Born 1949 in Stockport. He gained a BA Hons in Fine Art from the St Martins School of Art, London. Artist in residence at Kettle's Yard in 1988. He decided having read 'A Way of Life' that the house should be the subject of the project. After a month he went up to Edinburgh and recorded an interview with Jim Ede. This is the last known recorded interview with Jim - he was 93. The transcript survives.
In his interview, he describes the difficulties of working in Cambridge, although he had wonderful access to Kettle's Yard. He produced 'The Atomic Yard' as a result of the residency. The name came from a remark by Jim about the possibility of an atomic war and a record by Count Baisie entitled 'The Atomic Mr Baisie'. At the time of interview he was Professor of Fine Art at the University of Derby.
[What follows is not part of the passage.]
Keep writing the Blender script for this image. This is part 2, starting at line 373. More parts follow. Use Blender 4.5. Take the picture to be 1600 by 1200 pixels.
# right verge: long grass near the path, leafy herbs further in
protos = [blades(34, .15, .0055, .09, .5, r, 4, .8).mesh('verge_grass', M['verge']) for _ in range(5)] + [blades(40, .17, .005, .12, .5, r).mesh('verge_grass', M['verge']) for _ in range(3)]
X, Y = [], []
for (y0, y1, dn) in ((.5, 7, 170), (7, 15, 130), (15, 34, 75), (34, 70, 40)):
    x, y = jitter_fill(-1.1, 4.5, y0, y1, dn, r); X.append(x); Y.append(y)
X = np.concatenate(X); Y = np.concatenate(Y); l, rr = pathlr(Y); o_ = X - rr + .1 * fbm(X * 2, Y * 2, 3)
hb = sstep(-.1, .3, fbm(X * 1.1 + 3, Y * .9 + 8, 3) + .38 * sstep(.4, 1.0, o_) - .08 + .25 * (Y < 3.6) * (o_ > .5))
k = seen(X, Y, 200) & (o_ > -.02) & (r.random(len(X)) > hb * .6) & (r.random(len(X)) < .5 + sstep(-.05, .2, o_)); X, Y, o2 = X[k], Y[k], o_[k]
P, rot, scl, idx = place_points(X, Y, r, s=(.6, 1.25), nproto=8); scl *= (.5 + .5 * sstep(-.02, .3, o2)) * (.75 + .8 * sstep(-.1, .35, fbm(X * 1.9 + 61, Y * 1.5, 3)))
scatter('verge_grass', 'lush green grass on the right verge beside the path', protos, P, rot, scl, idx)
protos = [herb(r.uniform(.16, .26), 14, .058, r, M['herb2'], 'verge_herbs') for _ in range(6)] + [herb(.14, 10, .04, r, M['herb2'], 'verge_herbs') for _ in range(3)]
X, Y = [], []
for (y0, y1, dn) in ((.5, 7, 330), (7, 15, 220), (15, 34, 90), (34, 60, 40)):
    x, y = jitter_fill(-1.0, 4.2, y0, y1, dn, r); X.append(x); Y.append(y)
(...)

Link to transcript of interview with Jim Ede: www.johngoto.org.uk/atom-yrd/convers.htm

Interviewed: 2008-09-01
By: Katie Maynard
Length: 58 mins
Media: On 2 tracks on CD with summary
Interview id: MYKY22

Kettle's Yard as a yardstick for middle class taste in the 1960s

 
Kettle's Yard seems to me to be somewhere that has a kind of devoted and rather reverential response from a lot of people which is great but I don't think that that should stop critical thinking and it does seem to me that that is often put on hold in Kettle's Yard because of the attractiveness of the aesthetic experience. Now, why is it attractive to us? I mean, it might not always be for people in the future but I think he created something there in the late fifties which actually became a kind of yardstick for middle class taste in the sixties and I think the kind of rustic modernism that's employed in Kettle's Yard, that's one way of terming it anyway, is something that was picked up on or was developed, maybe quite separately, by [Terence] Conran and Habitat in the sixties: so the idea of having wooden floors with rugs on them; cool aesthetics; minimal amount of artifacts but those that are there are well chosen; the bringing in of natural objects into the home environment; the lack of fussiness about it, that kind of modernist aesthetic, rather minimal that one can see in modernist architecture, he brought to the interior of these old houses; the idea of knocking through even and, I mean, everyone was knocking through by the seventies and Jim had been doing it much earlier and the extension; its whiteness; its kind of, it was a way that we all, or most of the middle classes in the sixties and seventies aspired to, that kind of look.